In the second essay of his dissertation research, Sridhar investigates temporal differences in the role of marketing communication over the life cycle of new drugs. In this research, two roles of communication are postulated – an indirect role that affects their prescription behavior through the impact of communication on learning about new drugs by uncertain physicians; and a direct role in which marketing communication directly influences which drug they prescribe. This study documents the fact that the indirect role dominates in the first few months after launch of a product, while the direct role dominates later on. The exact time period for which the indirect role dominates is measured. The research also demonstrates that firms could gain by front loading their communication efforts to the early months after launch.
A third essay in his dissertation research documents the role of interactions between marketing mix elements on the Return on Investment from the investments in these elements. This study explores the full range of interaction between different marketing mix elements, including various modes of advertising and communication as well as between these modes of advertising and price in a prescription drug category. It documents significant synergies between physician-directed and consumer-directed communication.

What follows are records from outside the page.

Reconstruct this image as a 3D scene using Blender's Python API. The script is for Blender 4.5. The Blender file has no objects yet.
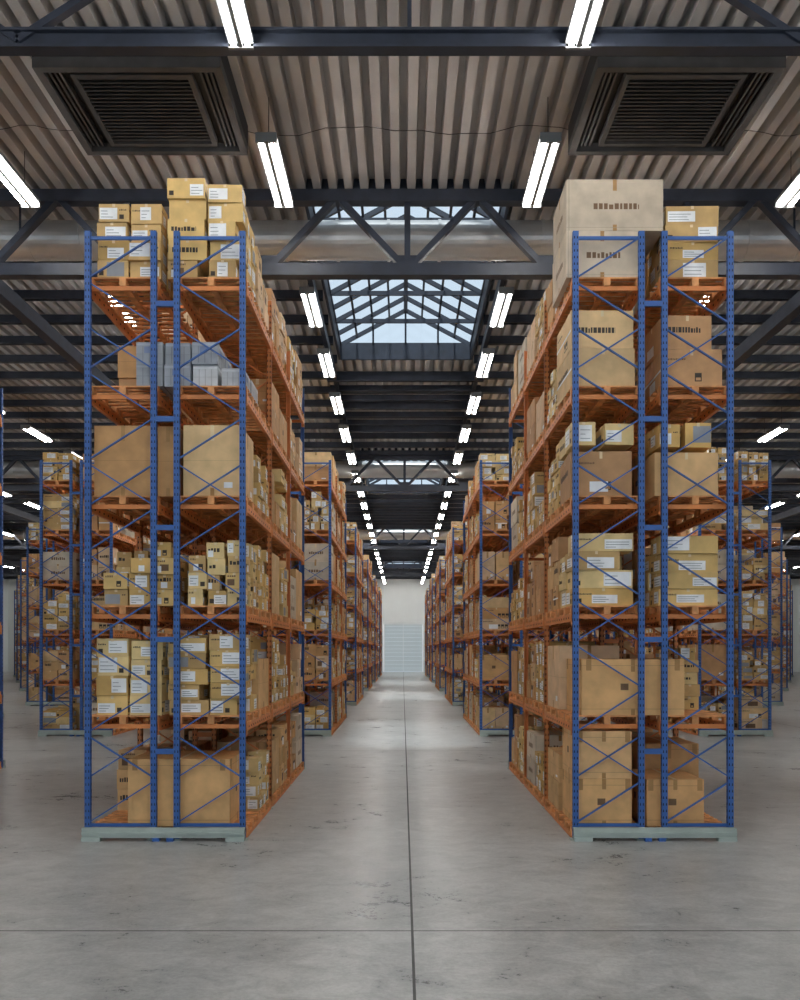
import bpy, math, random
from mathutils import Vector, Matrix
random.seed(7)
S = bpy.context.scene
CAMZ = 2.88
def lin(r,g,b):
    f=lambda c:((c/255)/12.92 if c/255<=0.04045 else ((c/255+0.055)/1.055)**2.4)
    return (f(r),f(g),f(b),1.0)

# ------------------------------------------------------------ materials
def new_mat(name):
    m=bpy.data.materials.new(name); m.use_nodes=True
    nt=m.node_tree; b=nt.nodes["Principled BSDF"]
    return m,nt,b
def painted(name,col,rough=0.5,metal=0.0,var=0.25,scale=3.0):
    m,nt,b=new_mat(name)
    tc=nt.nodes.new("ShaderNodeTexCoord"); n=nt.nodes.new("ShaderNodeTexNoise")
    n.inputs["Scale"].default_value=scale; n.inputs["Detail"].default_value=5
    nt.links.new(tc.outputs["Object"],n.inputs["Vector"])
    r=nt.nodes.new("ShaderNodeValToRGB")
    r.color_ramp.elements[0].position=0.3; r.color_ramp.elements[1].position=0.7
    r.color_ramp.elements[0].color=(col[0]*(1-var),col[1]*(1-var),col[2]*(1-var),1)
    r.color_ramp.elements[1].color=(min(1,col[0]*(1+var)),min(1,col[1]*(1+var)),min(1,col[2]*(1+var)),1)
    nt.links.new(n.outputs["Fac"],r.inputs["Fac"]); nt.links.new(r.outputs["Color"],b.inputs["Base Color"])
    b.inputs["Roughness"].default_value=rough; b.inputs["Metallic"].default_value=metal
    return m
M_BLUE=painted("blue_powder_coat",lin(54,96,164),0.45,var=.12)
M_ORANGE=painted("orange_powder_coat",lin(214,132,72),0.5,var=.15)
M_HOLE=painted("dark_slot",lin(14,18,28),0.8)
M_WOOD=painted("orange_brown_wood",lin(214,150,96),0.75,var=0.35,scale=6)
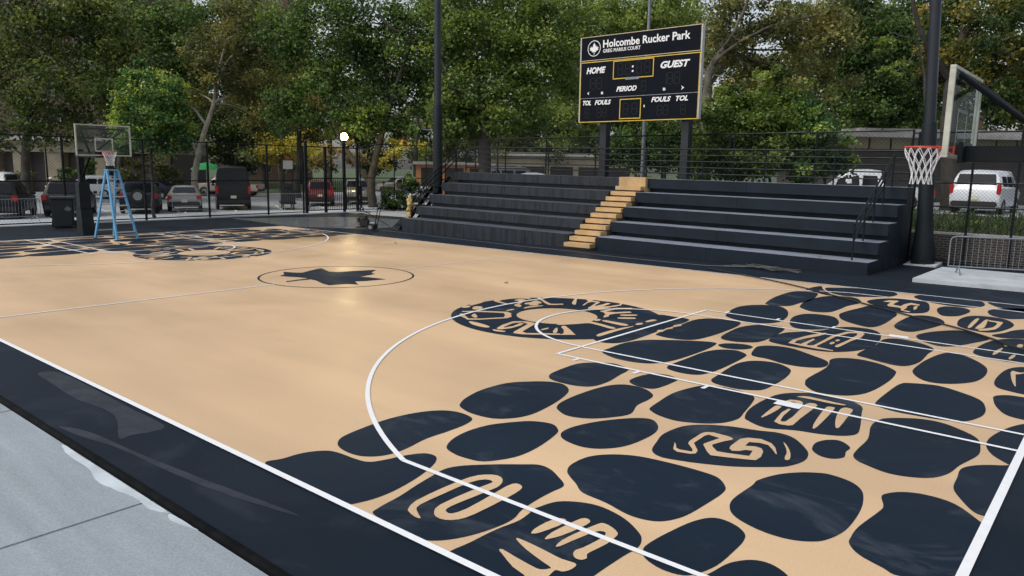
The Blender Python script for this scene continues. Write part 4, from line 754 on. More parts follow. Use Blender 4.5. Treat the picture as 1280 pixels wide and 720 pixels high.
# grass and weeds on the bank: nobody could count them
N = 9000
gx = rng.uniform(20, 44, N)
gy = 23.7 + 6.8 * rng.random(N) ** 1.2
gh = rng.uniform(.08, .34, N) * (0.5 + rng.random(N))
ga = rng.uniform(0, 6.28, N)
gz = 0.86 + 0.30 * (gy - 23.62) / 7.4 - 0.02
lean = rng.normal(0, .10, (N, 2))
co = np.zeros((N, 4, 3))
wd = 0.022
for k, s in ((0, -1), (1, 1)):
    co[:, k, 0] = gx + s * wd * np.cos(ga)
    co[:, k, 1] = gy + s * wd * np.sin(ga)
    co[:, k, 2] = gz
for k, s in ((2, .5), (3, -.5)):
    co[:, k, 0] = gx + s * wd * np.cos(ga) + lean[:, 0]
    co[:, k, 1] = gy + s * wd * np.sin(ga) + lean[:, 1]
    co[:, k, 2] = gz + gh


def quads_mesh(name, co, tint, m):
    me = bpy.data.meshes.new(name)
    n = len(co)
    me.vertices.add(n * 4)
    me.vertices.foreach_set('co', co.reshape(-1).astype(np.float32))
    me.loops.add(n * 4)
    me.loops.foreach_set('vertex_index', np.arange(n * 4, dtype=np.int32))
    me.polygons.add(n)
    me.polygons.foreach_set('loop_start', np.arange(0, n * 4, 4, dtype=np.int32))
    me.polygons.foreach_set('loop_total', np.full(n, 4, dtype=np.int32))
    me.update(calc_edges=True)
    a = me.attributes.new('tint', 'FLOAT', 'POINT')
    a.data.foreach_set('value', np.repeat(tint, 4).astype(np.float32))
    me.materials.append(m)
    o = bpy.data.objects.new(name, me)
    C.objects.link(o)
    return o


M['blade'] = leaf_mat('grass_blades', (0.016, 0.03, 0.008), (0.032, 0.056, 0.016), (0.05, 0.062, 0.026))
o = quads_mesh('grass', co, rng.random(N), M['blade'])
o['kind'] = 'stuff'
tag(o, 'weedy grass growing on the bank above the brick wall', 'grass')

# ================================================================== BLEACHERS
YL = [17.50, 18.31, 19.09, 19.83, 20.61, 21.45]
YR = [18.05, 18.95, 19.80, 20.65, 21.50, 22.35]
ZLf = [0.58, 1.05, 1.54, 2.04, 2.51]
ZR = [0.33, 0.81, 1.30, 1.81, 2.32]
X0, X1 = 5.6, 23.75


def tier_pt(t, i, dy=0.0, z=None):
    y = YL[i] + (YR[i] - YL[i]) * t + dy
    return (X0 + (X1 - X0) * t, y, z)


def ztop(t, i):
    return ZLf[i] + (ZR[i] - ZLf[i]) * t


ble = thing('bleachers', 'long dark slate stepped bleachers of five tiers with a tan stair through them', 'bleachers', (14.5, 19.5, 0))
bx = Matrix.Translation((-14.5, -19.5, 0))


def tier_block(i, t0, t1, m, seam=0.004):
    bm = BM()
    rings = []
    for t in (t0, t1):
        zt, zb = ztop(t, i), (ztop(t, i - 1) if i else None)
        x = X0 + (X1 - X0) * t + (seam if t == t0 else -seam)
        y0 = YL[i] + (YR[i] - YL[i]) * t
        y1 = YL[i + 1] + (YR[i + 1] - YL[i + 1]) * t + 0.22
        if i == 4:
            y1 -= 0.22
        lip = zt - 0.70 * (zt - zb) if i else -0.25
        rc = 0.22 if i else 0.0
        pr = [(y0, zt), (y0, lip), (y0 + rc, lip), (y0 + rc, -0.3), (y1 - .002, -0.3), (y1 - .002, zt)]
        if not i:
            pr = [(y0, zt), (y0, -0.3), (y1 - .002, -0.3), (y1 - .002, zt)]
        rings.append([bm.verts.new((x, y, z)) for y, z in pr])
    n = len(rings[0])
    for k in range(n):
        f = bm.faces.new((rings[0][k], rings[1][k], rings[1][(k + 1) % n], rings[0][(k + 1) % n]))
        if k == n - 1:
            f.material_index = 1
    bm.faces.new(list(reversed(rings[0])))
    bm.faces.new(rings[1])
    bmesh.ops.recalc_face_normals(bm, faces=bm.faces[:])
    es = [e for e in bm.edges if all(abs(v.co.z - ztop((v.co.x - X0) / (X1 - X0), i)) < .02 for v in e.verts) and abs(e.verts[0].co.x - e.verts[1].co.x) > .5]
    bmesh.ops.bevel(bm, geom=es, offset=0.012, segments=2, affect='EDGES')
    bm.transform(bx)
    return finish('tier', bm, [m, M['tread2'] if m is M['ble'] else M['tread']], ble)


TA0, TA1 = 0.463, 0.525
for i in range(5):
    cuts = [0.0] + sorted((k + random.uniform(-.3, .3)) * TA0 / 9 for k in range(1, 9)) + [TA0]
    for a, b in zip(cuts, cuts[1:]):
        tier_block(i, a, b, M['ble'], 0.006)
    s = 0.745 - 0.004 * i
    tier_block(i, TA1, s, M['ble2'])
    tier_block(i, s, 1.0, M['ble2'])
# tan stair
ax0, ax1 = X0 + (X1 - X0) * TA0 + 0.02, X0 + (X1 - X0) * TA1 - 0.02
ns = 11
yst, yen = 17.46, 20.95
for k in range(ns):
    bm = BM()
    zt = 2.10 * (k + 1) / ns + 0.02
    y0 = yst + (yen - yst) * k / ns
    box(bm, (ax0, y0, zt - 0.145), (ax1, y0 + (yen - yst) / ns + 0.1, zt), 0, 0.008)
    bm.transform(bx)
    finish('step', bm, M['step'], ble)
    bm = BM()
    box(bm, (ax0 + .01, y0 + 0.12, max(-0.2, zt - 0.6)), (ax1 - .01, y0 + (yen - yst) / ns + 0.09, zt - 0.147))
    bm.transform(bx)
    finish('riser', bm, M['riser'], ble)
bm = BM()
box(bm, (ax0 - 0.03, 20.92, 1.0), (ax1 + 0.03, 21.75, 2.455), 0, 0.01)
bm.transform(bx)
finish('landing', bm, M['step'], ble)
# back guard rail: posts and five rails
bm = BM()
yb = lambda t: (21.28 + (22.2 - 21.28) * t)
for k in range(9):
    t = 0.004 + 0.992 * k / 8
    x = X0 + (X1 - X0) * t
    zb = ztop(t, 4)
    tube(bm, [(x, yb(t), zb - 0.05), (x, yb(t), zb + 1.10)], 0.028, 8)
for h in (0.22, 0.44, 0.66, 0.88, 1.10):
    tube(bm, [(X0 + (X1 - X0) * t, yb(t), ztop(t, 4) + h) for t in (0.004, 0.5, 0.996)], 0.022 if h < 1 else 0.028, 8)
bm.transform(bx)
finish('guard_rail', bm, M['iron'], ble)


def handrail(xr, t, dy0, dy1):
    bm = BM()
    ys = [tier_pt(t, i)[1] for i in range(5)]
    y0, y1 = ys[0] + dy0, ys[4] + dy1
    z0, z1 = ztop(t, 0), ztop(t, 4)
    for h in (0.98, 0.76, 0.54):
        pts = [(xr, y0, z0 + h), (xr, y1, z1 + h)]
        tube(bm, pts, 0.029, 8)
    for i in range(5):
        y = ys[i] + dy0 + (dy1 - dy0) * i / 4
        f = (y - y0) / (y1 - y0)
        zt = z0 + (z1 - z0) * f + 0.98
        tube(bm, [(xr, y, ztop(t, i) - 0.03 if t < 1 and t > 0 else -0.1), (xr, y, zt)], 0.024, 8)
    bm.transform(bx)
    return finish('handrail', bm, M['iron'], ble)


handrail(23.25, 0.973, 0.30, 0.35)
# the left stair: its own rail beside the tier ends, with narrow steel treads
handrail(5.25, 0.0, 0.9, 0.45)
for k in range(8):
    bm = BM()
    z = 0.26 + 2.2 * k / 8
    y = 17.95 + 2.6 * k / 8
    box(bm, (4.75, y, z - 0.05), (5.56, y + 0.30, z), 0, 0.005)
    bm.transform(bx)
    finish('side_tread', bm, M['iron'], ble)
bm = BM()
for x in (4.74, 5.3):
    hexa(bm, [(x, 17.9, -0.1), (x + .03, 17.9, -0.1), (x + .03, 18.25, -0.1), (x, 18.25, -0.1), (x, 20.5, 2.3), (x + .03, 20.5, 2.3), (x + .03, 20.7, 2.3), (x, 20.7, 2.3)])
bm.transform(bx)
finish('stringer', bm, M['iron'], ble)

# ochre cloth knotted on the foot of the left rail
bm = BM()
tube(bm, crom([(5.22, 18.38, 1.42), (5.20, 18.30, 1.30), (5.28, 18.27, 1.05), (5.18, 18.28, 0.85), (5.25, 18.22, 0.62), (5.16, 18.2, 0.5)], False, 4), [0.05, 0.1, 0.13, 0.1, 0.12, .1, .09, .12, .1, .08, .1, .12, .1, .08, .1, .08, .08, .07, .06, .05, .04], 9)
for v in bm.verts:
    v.co += Vector((random.uniform(-.03, .03), random.uniform(-.03, .03), random.uniform(-.03, .03)))
tag(finish('cloth', bm, M['rag'], smooth=True), 'ochre yellow cloth hanging at the foot of the left bleacher handrail', 'cloth')

# ================================================================== SCOREBOARD
SX0, SX1, SY, SZ0, SZ1 = 11.11, 16.39, 22.30, 4.60, 7.95
SW = SX1 - SX0
sb = thing('scoreboard', 'black park scoreboard with yellow trim and white lettering on two square posts', 'scoreboard', (13.75, 22.9, 0))


def S_(u, v, dy=0.0):
    return Vector((SX0 + u - 13.75, SY - 22.9 + dy, SZ1 - v))


bm = BM()
for x in (12.08, 15.74):
    box(bm, (x - .155 - 13.75, -0.28, -0.1), (x + .155 - 13.75, 0.03, 7.0), 0, 0.01)
    finish('post', bm, M['pole'], sb)
    bm = BM()
bm.free()


def panel(u0, v0, u1, v1, d0, d1, name, m, bev=0.006):
    bm = BM()
    a, b = S_(u0, v1, d0), S_(u1, v0, d1)
    box(bm, a, b, 0, bev)
    return finish(name, bm, m, sb)


panel(0, 0, SW, 0.93, 0, 0.17, 'header_panel', M['board'])
panel(0.0, 0.975, SW, 3.35, 0, 0.17, 'main_panel', M['board'])
panel(SW + .002, 0.0, SW + .035, 3.35, -0.01, 0.18, 'side_trim', M['alu'])
panel(-.035, 0.0, -.002, 3.35, -0.01, 0.18, 'side_trim', M['alu'])


def border(u0, v0, u1, v1, wd, name, m, d=-0.012):
    bm = BM()
    for (a, b, c, e) in ((u0, v0, u1, v0 + wd), (u0, v1 - wd, u1, v1), (u0, v0 + wd, u0 + wd, v1 - wd), (u1 - wd, v0 + wd, u1, v1 - wd)):
        box(bm, S_(a, e, d), S_(c, b, 0.004))
    return finish(name, bm, m, sb)


border(0, 0, SW, 0.93, 0.022, 'header_border', M['cream'])
border(0, 0.975, SW, 3.35, 0.032, 'main_border', M['yellow'])
border(1.56, 1.02, 3.37, 1.72, 0.034, 'clock_border', M['yellow'])
border(1.92, 2.49, 2.88, 3.26, 0.034, 'shot_clock_border', M['yellow'])
bm = BM()
box(bm, S_(0.02, 2.40, -0.008), S_(SW - .02, 2.39, 0.004))
finish('divider', bm, M['alu'], sb)
tx = [('Holcombe Rucker Park', 1.05, 0.475, 3.78, 0.295, .012, 0), ('GREG MARIUS COURT', 1.06, 0.665, 1.70, 0.135, .006, 0),
      ('HOME', 0.29, 1.44, 0.92, 0.25, .03, .28), ('GUEST', 3.66, 1.45, 1.21, 0.26, .03, .28), ('PERIOD', 1.74, 2.20, 0.92, 0.20, .03, .28),
      ('TOL', 0.16, 2.67, 0.40, 0.19, .03, .28), ('FOULS', 0.74, 2.67, 0.77, 0.19, .03, .28), ('FOULS', 3.32, 2.67, 0.83, 0.19, .03, .28), ('TOL', 4.36, 2.67, 0.50, 0.19, .03, .28),
      ('B', 1.03, 2.26, 0.10, 0.10, .03, 0), ('B', 3.80, 2.26, 0.11, 0.10, .03, 0), ('1', 3.00, 2.84, 0.045, 0.085, .03, 0)]
for s, u, v, wd, h, bo, sh in tx:
    text_mesh('lettering', s, wd, h, M['letter'], sb, S_(u, v, -0.004), bo + .008, sh)


def flat(name, pts, m, d=-0.010):
    bm = BM()
    f = bm.faces.new([bm.verts.new(S_(u, v, d)) for u, v in pts])
    r = bmesh.ops.extrude_face_region(bm, geom=[f])
    for x in r['geom']:
        if isinstance(x, bmesh.types.BMVert):
            x.co.y += abs(d) + .003
    bmesh.ops.triangulate(bm, faces=[f for f in bm.faces if len(f.verts) > 4])
    bmesh.ops.recalc_face_normals(bm, faces=bm.faces[:])
    return finish(name, bm, m, sb)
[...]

In a different stream of research, Sridhar is investigating the role of self-selection and usage uncertainty in the demand for local telephone service. The structural model developed for this study accommodates both self-selection of consumers to optional calling plans and uncertainty about usage at the time of plan choice. The model is further extended to account for consumer learning about their own mean usage. An interesting finding of the study is that consumers learn rapidly about their mean usage if they are on a measured plan, but learn at a slow rate if they are on a fixed-rate calling plan. Counterfactual experiments are conducted to simulate alternative plans that can increase consumer surplus while keeping firms' revenues unchanged or increase firms' revenues while keeping consumer surplus unchanged.